When Trace and Pam Gunter built their dream home on 30 acres off CC Road five years ago, Trace insisted they include a safe room.

“He grew up in Oklahoma,” Pam said Saturday.

That’s Oklahoma, the state known for its tornadoes.

“I said if we ever built a house, I was going to get us a concrete, rebar-reinforced, real, legit tornado shelter,” Trace said. The safe room paid off for the Gunter family on Tuesday, April 5, when a tornado touched down in North Bryan. Trace was trying to get home from his job in Springfield. Pam and her sons, Colton and Brody, had just gotten there when the weather alerts started pinging on Pam’s phone.

And when she heard roaring, she rounded up both sons and the family dog, Mando, and went into the safe room – which doubles as Pam’s closet.

It has a steel door and has reinforced concrete walls eight inches thick.

Pam, an accountant by profession and the District 1 representative on the Bryan County Bord of Education, said as she leaned against the wall she could feel it pulsating.

“I was screaming the entire time,” she said. “Then it was gone.”

She said they knew things were bad when they saw light from the sky coming in through air vents. That meant the roof was gone, and a lot of the house with it.

But the safe room was still there.

“I’m no expert, but I always said it would handle an EF4,” Trace said.

The one that touched down April 4 was either a high EF3 or low EF4. The safe room was still standing.

Pam shot video as she and her sons and family dog left the safe room, making a record of their reaction to the mess the tornado had made of their home.
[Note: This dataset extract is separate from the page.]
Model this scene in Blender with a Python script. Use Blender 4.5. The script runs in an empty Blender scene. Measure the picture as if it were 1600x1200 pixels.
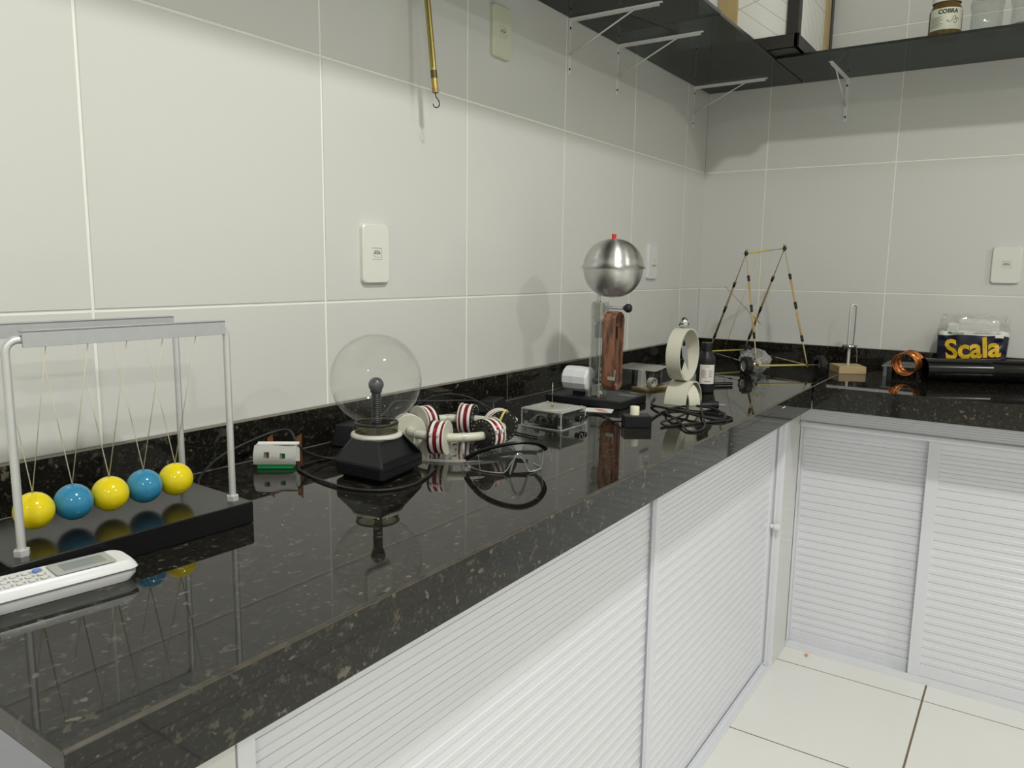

That video has gotten a lot of attention online.

But it was from photos posted online by others that Pam realized what she and her sons had survived.

“I did not realize how huge it was,” she said. “And then it was, ‘me and the boys lived through that.’ That’s what got me then.’” By Wednesday, the house was gone as volunteers worked to remove debris.

The safe room is still standing, Pam said.